## Recorded data
===

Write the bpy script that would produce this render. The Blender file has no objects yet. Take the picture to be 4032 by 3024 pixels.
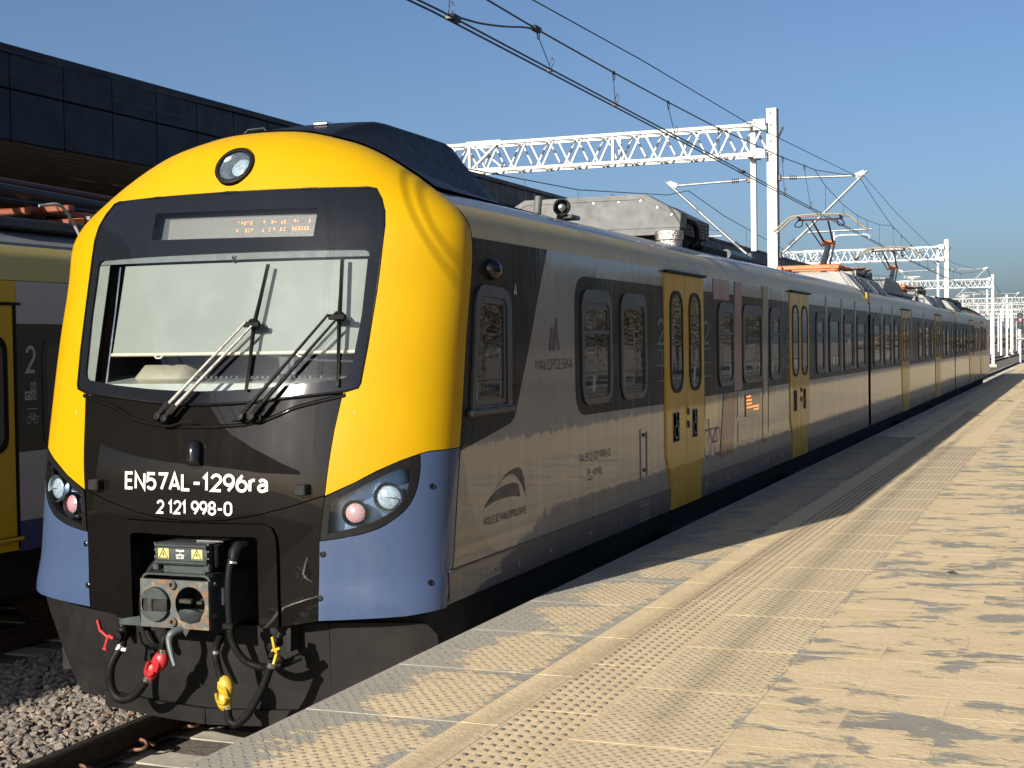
import bpy, bmesh, math, random
from mathutils import Vector, Matrix
from mathutils.geometry import tessellate_polygon

random.seed(7)
SC = bpy.context.scene
COL = SC.collection

# ------------------------------------------------------------------ camera
def make_camera():
    yaw, pitch, roll = math.radians(21.39568), math.radians(1.50915), -0.01462736
    cy, sy, cp, sp, cr, sr = math.cos(yaw), math.sin(yaw), math.cos(pitch), math.sin(pitch), math.cos(roll), math.sin(roll)
    fwd = Vector((-sy*cp, cy*cp, -sp)); right = Vector((cy, sy, 0)); up = right.cross(fwd)
    R = cr*right + sr*up; U = -sr*right + cr*up
    m = Matrix.Identity(4)
    for i in range(3):
        m[i][0] = R[i]; m[i][1] = U[i]; m[i][2] = -fwd[i]
    m.translation = Vector((4.8605, -7.3145, 2.3560))
    cd = bpy.data.cameras.new('camera'); cd.sensor_width = 36; cd.lens = 50.784
    cd.clip_start = .1; cd.clip_end = 5000
    co = bpy.data.objects.new('camera', cd); co.matrix_world = m; COL.objects.link(co)
    SC.camera = co
make_camera()

# ------------------------------------------------------------------ light
SUN = Vector((-.63, -2.35, 1.0)).normalized()
EL = math.asin(SUN.z); AZ = math.atan2(SUN.x, SUN.y)
w = bpy.data.worlds.new('World'); SC.world = w; w.use_nodes = True
nt = w.node_tree; nt.nodes.clear()
sky = nt.nodes.new('ShaderNodeTexSky'); sky.sky_type = 'NISHITA'; sky.sun_disc = False
sky.sun_elevation = EL; sky.sun_rotation = AZ
sky.altitude = 200; sky.air_density = .78; sky.dust_density = 2.6; sky.ozone_density = 4.0
bg = nt.nodes.new('ShaderNodeBackground'); bg.inputs['Strength'].default_value = .067
wo = nt.nodes.new('ShaderNodeOutputWorld')
nt.links.new(sky.outputs[0], bg.inputs[0]); nt.links.new(bg.outputs[0], wo.inputs[0])
sl = bpy.data.lights.new('sun', 'SUN'); sl.energy = 5.0; sl.angle = math.radians(.5); sl.color = (1, .93, .82)
so = bpy.data.objects.new('sun', sl); so.rotation_euler = (-SUN).to_track_quat('-Z', 'Y').to_euler(); COL.objects.link(so)
so.location = (0, 0, 60)
SC.view_settings.view_transform = 'Standard'; SC.view_settings.look = 'None'
SC.view_settings.exposure = .85; SC.view_settings.gamma = 1; SC.view_settings.use_curve_mapping = False
SC.cycles.max_bounces = 8; SC.cycles.transparent_max_bounces = 12; SC.cycles.caustics_reflective = False; SC.cycles.caustics_refractive = False

# ------------------------------------------------------------------ helpers: meshes and objects
ORG = {}
def tag(o, label=None, cat=None, group=None, kind=None):
    if label: o['label'] = label
    if cat: o['category'] = cat
    if group: o['group'] = group
    if kind: o['kind'] = kind
    return o
def thing(name, label, cat, loc=(0, 0, 0), group=None):
    o = bpy.data.objects.new(name, None); o.empty_display_size = .2; COL.objects.link(o)
    o.location = loc; ORG[o] = Vector(loc)
    return tag(o, label, cat, group)
def inst(name, me, parent=None, loc=(0, 0, 0), rot=None):
    """link one object using mesh data me, origin at world point loc"""
    o = bpy.data.objects.new(name, me); COL.objects.link(o)
    l = Vector(loc); ORG[o] = l
    if parent is not None:
        o.parent = parent; o.location = l - ORG[parent]
    else: o.location = l
    if rot: o.rotation_euler = rot
    return o
def children(o): return list(o.children)
def copy_tree(o, parent=None, shift=None):
    c = o.copy(); COL.objects.link(c); ORG[c] = ORG[o].copy()
    if parent is not None: c.parent = parent
    for ch in children(o): copy_tree(ch, c)
    if shift is not None: c.location = o.location + Vector(shift); ORG[c] = ORG[o] + Vector(shift)
    return c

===

## Exercise objective
Ignore the images and quote every line of the listing exactly.

## Correct output
Write the bpy script that would produce this render. The Blender file has no objects yet. Take the picture to be 4032 by 3024 pixels.
import bpy, bmesh, math, random
from mathutils import Vector, Matrix
from mathutils.geometry import tessellate_polygon

random.seed(7)
SC = bpy.context.scene
COL = SC.collection

# ------------------------------------------------------------------ camera
def make_camera():
    yaw, pitch, roll = math.radians(21.39568), math.radians(1.50915), -0.01462736
    cy, sy, cp, sp, cr, sr = math.cos(yaw), math.sin(yaw), math.cos(pitch), math.sin(pitch), math.cos(roll), math.sin(roll)
    fwd = Vector((-sy*cp, cy*cp, -sp)); right = Vector((cy, sy, 0)); up = right.cross(fwd)
    R = cr*right + sr*up; U = -sr*right + cr*up
    m = Matrix.Identity(4)
    for i in range(3):
        m[i][0] = R[i]; m[i][1] = U[i]; m[i][2] = -fwd[i]
    m.translation = Vector((4.8605, -7.3145, 2.3560))
    cd = bpy.data.cameras.new('camera'); cd.sensor_width = 36; cd.lens = 50.784
    cd.clip_start = .1; cd.clip_end = 5000
    co = bpy.data.objects.new('camera', cd); co.matrix_world = m; COL.objects.link(co)
    SC.camera = co
make_camera()

# ------------------------------------------------------------------ light
SUN = Vector((-.63, -2.35, 1.0)).normalized()
EL = math.asin(SUN.z); AZ = math.atan2(SUN.x, SUN.y)
w = bpy.data.worlds.new('World'); SC.world = w; w.use_nodes = True
nt = w.node_tree; nt.nodes.clear()
sky = nt.nodes.new('ShaderNodeTexSky'); sky.sky_type = 'NISHITA'; sky.sun_disc = False
sky.sun_elevation = EL; sky.sun_rotation = AZ
sky.altitude = 200; sky.air_density = .78; sky.dust_density = 2.6; sky.ozone_density = 4.0
bg = nt.nodes.new('ShaderNodeBackground'); bg.inputs['Strength'].default_value = .067
wo = nt.nodes.new('ShaderNodeOutputWorld')
nt.links.new(sky.outputs[0], bg.inputs[0]); nt.links.new(bg.outputs[0], wo.inputs[0])
sl = bpy.data.lights.new('sun', 'SUN'); sl.energy = 5.0; sl.angle = math.radians(.5); sl.color = (1, .93, .82)
so = bpy.data.objects.new('sun', sl); so.rotation_euler = (-SUN).to_track_quat('-Z', 'Y').to_euler(); COL.objects.link(so)
so.location = (0, 0, 60)
SC.view_settings.view_transform = 'Standard'; SC.view_settings.look = 'None'
SC.view_settings.exposure = .85; SC.view_settings.gamma = 1; SC.view_settings.use_curve_mapping = False
SC.cycles.max_bounces = 8; SC.cycles.transparent_max_bounces = 12; SC.cycles.caustics_reflective = False; SC.cycles.caustics_refractive = False

# ------------------------------------------------------------------ helpers: meshes and objects
ORG = {}
def tag(o, label=None, cat=None, group=None, kind=None):
    if label: o['label'] = label
    if cat: o['category'] = cat
    if group: o['group'] = group
    if kind: o['kind'] = kind
    return o
def thing(name, label, cat, loc=(0, 0, 0), group=None):
    o = bpy.data.objects.new(name, None); o.empty_display_size = .2; COL.objects.link(o)
    o.location = loc; ORG[o] = Vector(loc)
    return tag(o, label, cat, group)
def inst(name, me, parent=None, loc=(0, 0, 0), rot=None):
    """link one object using mesh data me, origin at world point loc"""
    o = bpy.data.objects.new(name, me); COL.objects.link(o)
    l = Vector(loc); ORG[o] = l
    if parent is not None:
        o.parent = parent; o.location = l - ORG[parent]
    else: o.location = l
    if rot: o.rotation_euler = rot
    return o
def children(o): return list(o.children)
def copy_tree(o, parent=None, shift=None):
    c = o.copy(); COL.objects.link(c); ORG[c] = ORG[o].copy()
    if parent is not None: c.parent = parent
    for ch in children(o): copy_tree(ch, c)
    if shift is not None: c.location = o.location + Vector(shift); ORG[c] = ORG[o] + Vector(shift)
    return c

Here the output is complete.